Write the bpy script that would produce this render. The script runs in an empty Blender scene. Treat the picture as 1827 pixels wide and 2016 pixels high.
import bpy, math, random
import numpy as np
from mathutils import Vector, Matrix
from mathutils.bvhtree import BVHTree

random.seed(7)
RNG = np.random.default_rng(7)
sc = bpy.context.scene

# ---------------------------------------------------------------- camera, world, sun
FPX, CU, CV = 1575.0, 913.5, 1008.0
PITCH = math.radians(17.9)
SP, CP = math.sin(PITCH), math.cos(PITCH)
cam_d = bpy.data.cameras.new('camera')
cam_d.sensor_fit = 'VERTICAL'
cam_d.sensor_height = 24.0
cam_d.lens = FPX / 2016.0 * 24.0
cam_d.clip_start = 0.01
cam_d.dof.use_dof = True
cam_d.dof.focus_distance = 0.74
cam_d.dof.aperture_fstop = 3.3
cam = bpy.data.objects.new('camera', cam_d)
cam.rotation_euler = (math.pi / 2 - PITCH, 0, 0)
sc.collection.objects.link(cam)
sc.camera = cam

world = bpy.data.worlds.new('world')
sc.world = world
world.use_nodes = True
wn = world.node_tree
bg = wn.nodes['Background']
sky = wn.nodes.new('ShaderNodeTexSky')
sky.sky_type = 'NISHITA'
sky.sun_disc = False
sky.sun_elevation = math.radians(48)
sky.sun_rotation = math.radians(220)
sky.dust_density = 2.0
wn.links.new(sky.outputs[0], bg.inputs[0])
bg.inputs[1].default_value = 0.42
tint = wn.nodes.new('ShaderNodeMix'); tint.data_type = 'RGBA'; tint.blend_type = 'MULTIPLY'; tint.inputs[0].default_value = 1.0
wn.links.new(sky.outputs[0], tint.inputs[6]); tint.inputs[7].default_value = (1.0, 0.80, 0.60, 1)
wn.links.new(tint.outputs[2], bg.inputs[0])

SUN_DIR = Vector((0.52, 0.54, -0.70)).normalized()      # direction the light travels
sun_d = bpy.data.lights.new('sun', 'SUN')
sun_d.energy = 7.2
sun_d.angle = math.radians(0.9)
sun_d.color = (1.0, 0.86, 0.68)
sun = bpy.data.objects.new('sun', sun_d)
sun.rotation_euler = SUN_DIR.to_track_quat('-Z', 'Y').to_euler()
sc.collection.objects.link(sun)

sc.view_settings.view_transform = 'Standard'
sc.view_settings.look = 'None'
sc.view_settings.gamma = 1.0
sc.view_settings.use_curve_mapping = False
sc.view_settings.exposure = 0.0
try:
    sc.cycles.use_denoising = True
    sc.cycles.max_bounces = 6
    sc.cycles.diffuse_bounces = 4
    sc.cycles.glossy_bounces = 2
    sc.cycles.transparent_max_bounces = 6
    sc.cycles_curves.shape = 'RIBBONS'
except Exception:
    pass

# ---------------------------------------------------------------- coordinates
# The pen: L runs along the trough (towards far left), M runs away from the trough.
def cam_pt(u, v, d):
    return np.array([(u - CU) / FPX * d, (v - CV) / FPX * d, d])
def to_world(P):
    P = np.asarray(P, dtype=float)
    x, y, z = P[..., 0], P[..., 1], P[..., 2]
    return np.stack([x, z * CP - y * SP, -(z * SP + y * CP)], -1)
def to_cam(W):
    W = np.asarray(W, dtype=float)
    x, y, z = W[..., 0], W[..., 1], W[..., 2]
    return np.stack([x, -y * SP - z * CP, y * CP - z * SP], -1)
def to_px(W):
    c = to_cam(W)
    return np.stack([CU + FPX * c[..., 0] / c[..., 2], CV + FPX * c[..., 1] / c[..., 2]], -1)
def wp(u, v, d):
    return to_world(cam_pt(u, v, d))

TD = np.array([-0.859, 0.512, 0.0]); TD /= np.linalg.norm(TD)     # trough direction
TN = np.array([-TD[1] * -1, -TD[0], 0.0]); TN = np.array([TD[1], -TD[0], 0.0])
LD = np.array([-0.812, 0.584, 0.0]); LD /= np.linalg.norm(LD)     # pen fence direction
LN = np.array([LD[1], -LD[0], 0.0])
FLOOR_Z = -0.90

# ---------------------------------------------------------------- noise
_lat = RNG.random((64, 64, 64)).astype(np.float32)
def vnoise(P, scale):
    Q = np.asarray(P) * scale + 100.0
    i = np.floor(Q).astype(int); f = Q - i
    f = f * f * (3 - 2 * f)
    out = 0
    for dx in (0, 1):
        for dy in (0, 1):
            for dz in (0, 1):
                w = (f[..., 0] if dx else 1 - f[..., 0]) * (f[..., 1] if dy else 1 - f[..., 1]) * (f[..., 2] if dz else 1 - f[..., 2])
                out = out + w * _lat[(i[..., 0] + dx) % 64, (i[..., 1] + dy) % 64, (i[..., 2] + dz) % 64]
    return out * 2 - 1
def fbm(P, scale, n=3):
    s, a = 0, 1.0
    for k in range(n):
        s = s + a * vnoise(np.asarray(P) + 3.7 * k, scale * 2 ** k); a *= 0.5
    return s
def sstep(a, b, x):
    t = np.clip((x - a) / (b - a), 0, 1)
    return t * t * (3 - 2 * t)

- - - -

> _Task directions_
Copy out all of the lines above exactly.

> _Finished answer_
Write the bpy script that would produce this render. The script runs in an empty Blender scene. Treat the picture as 1827 pixels wide and 2016 pixels high.
import bpy, math, random
import numpy as np
from mathutils import Vector, Matrix
from mathutils.bvhtree import BVHTree

random.seed(7)
RNG = np.random.default_rng(7)
sc = bpy.context.scene

# ---------------------------------------------------------------- camera, world, sun
FPX, CU, CV = 1575.0, 913.5, 1008.0
PITCH = math.radians(17.9)
SP, CP = math.sin(PITCH), math.cos(PITCH)
cam_d = bpy.data.cameras.new('camera')
cam_d.sensor_fit = 'VERTICAL'
cam_d.sensor_height = 24.0
cam_d.lens = FPX / 2016.0 * 24.0
cam_d.clip_start = 0.01
cam_d.dof.use_dof = True
cam_d.dof.focus_distance = 0.74
cam_d.dof.aperture_fstop = 3.3
cam = bpy.data.objects.new('camera', cam_d)
cam.rotation_euler = (math.pi / 2 - PITCH, 0, 0)
sc.collection.objects.link(cam)
sc.camera = cam

world = bpy.data.worlds.new('world')
sc.world = world
world.use_nodes = True
wn = world.node_tree
bg = wn.nodes['Background']
sky = wn.nodes.new('ShaderNodeTexSky')
sky.sky_type = 'NISHITA'
sky.sun_disc = False
sky.sun_elevation = math.radians(48)
sky.sun_rotation = math.radians(220)
sky.dust_density = 2.0
wn.links.new(sky.outputs[0], bg.inputs[0])
bg.inputs[1].default_value = 0.42
tint = wn.nodes.new('ShaderNodeMix'); tint.data_type = 'RGBA'; tint.blend_type = 'MULTIPLY'; tint.inputs[0].default_value = 1.0
wn.links.new(sky.outputs[0], tint.inputs[6]); tint.inputs[7].default_value = (1.0, 0.80, 0.60, 1)
wn.links.new(tint.outputs[2], bg.inputs[0])

SUN_DIR = Vector((0.52, 0.54, -0.70)).normalized()      # direction the light travels
sun_d = bpy.data.lights.new('sun', 'SUN')
sun_d.energy = 7.2
sun_d.angle = math.radians(0.9)
sun_d.color = (1.0, 0.86, 0.68)
sun = bpy.data.objects.new('sun', sun_d)
sun.rotation_euler = SUN_DIR.to_track_quat('-Z', 'Y').to_euler()
sc.collection.objects.link(sun)

sc.view_settings.view_transform = 'Standard'
sc.view_settings.look = 'None'
sc.view_settings.gamma = 1.0
sc.view_settings.use_curve_mapping = False
sc.view_settings.exposure = 0.0
try:
    sc.cycles.use_denoising = True
    sc.cycles.max_bounces = 6
    sc.cycles.diffuse_bounces = 4
    sc.cycles.glossy_bounces = 2
    sc.cycles.transparent_max_bounces = 6
    sc.cycles_curves.shape = 'RIBBONS'
except Exception:
    pass

# ---------------------------------------------------------------- coordinates
# The pen: L runs along the trough (towards far left), M runs away from the trough.
def cam_pt(u, v, d):
    return np.array([(u - CU) / FPX * d, (v - CV) / FPX * d, d])
def to_world(P):
    P = np.asarray(P, dtype=float)
    x, y, z = P[..., 0], P[..., 1], P[..., 2]
    return np.stack([x, z * CP - y * SP, -(z * SP + y * CP)], -1)
def to_cam(W):
    W = np.asarray(W, dtype=float)
    x, y, z = W[..., 0], W[..., 1], W[..., 2]
    return np.stack([x, -y * SP - z * CP, y * CP - z * SP], -1)
def to_px(W):
    c = to_cam(W)
    return np.stack([CU + FPX * c[..., 0] / c[..., 2], CV + FPX * c[..., 1] / c[..., 2]], -1)
def wp(u, v, d):
    return to_world(cam_pt(u, v, d))

TD = np.array([-0.859, 0.512, 0.0]); TD /= np.linalg.norm(TD)     # trough direction
TN = np.array([-TD[1] * -1, -TD[0], 0.0]); TN = np.array([TD[1], -TD[0], 0.0])
LD = np.array([-0.812, 0.584, 0.0]); LD /= np.linalg.norm(LD)     # pen fence direction
LN = np.array([LD[1], -LD[0], 0.0])
FLOOR_Z = -0.90

# ---------------------------------------------------------------- noise
_lat = RNG.random((64, 64, 64)).astype(np.float32)
def vnoise(P, scale):
    Q = np.asarray(P) * scale + 100.0
    i = np.floor(Q).astype(int); f = Q - i
    f = f * f * (3 - 2 * f)
    out = 0
    for dx in (0, 1):
        for dy in (0, 1):
            for dz in (0, 1):
                w = (f[..., 0] if dx else 1 - f[..., 0]) * (f[..., 1] if dy else 1 - f[..., 1]) * (f[..., 2] if dz else 1 - f[..., 2])
                out = out + w * _lat[(i[..., 0] + dx) % 64, (i[..., 1] + dy) % 64, (i[..., 2] + dz) % 64]
    return out * 2 - 1
def fbm(P, scale, n=3):
    s, a = 0, 1.0
    for k in range(n):
        s = s + a * vnoise(np.asarray(P) + 3.7 * k, scale * 2 ** k); a *= 0.5
    return s
def sstep(a, b, x):
    t = np.clip((x - a) / (b - a), 0, 1)
    return t * t * (3 - 2 * t)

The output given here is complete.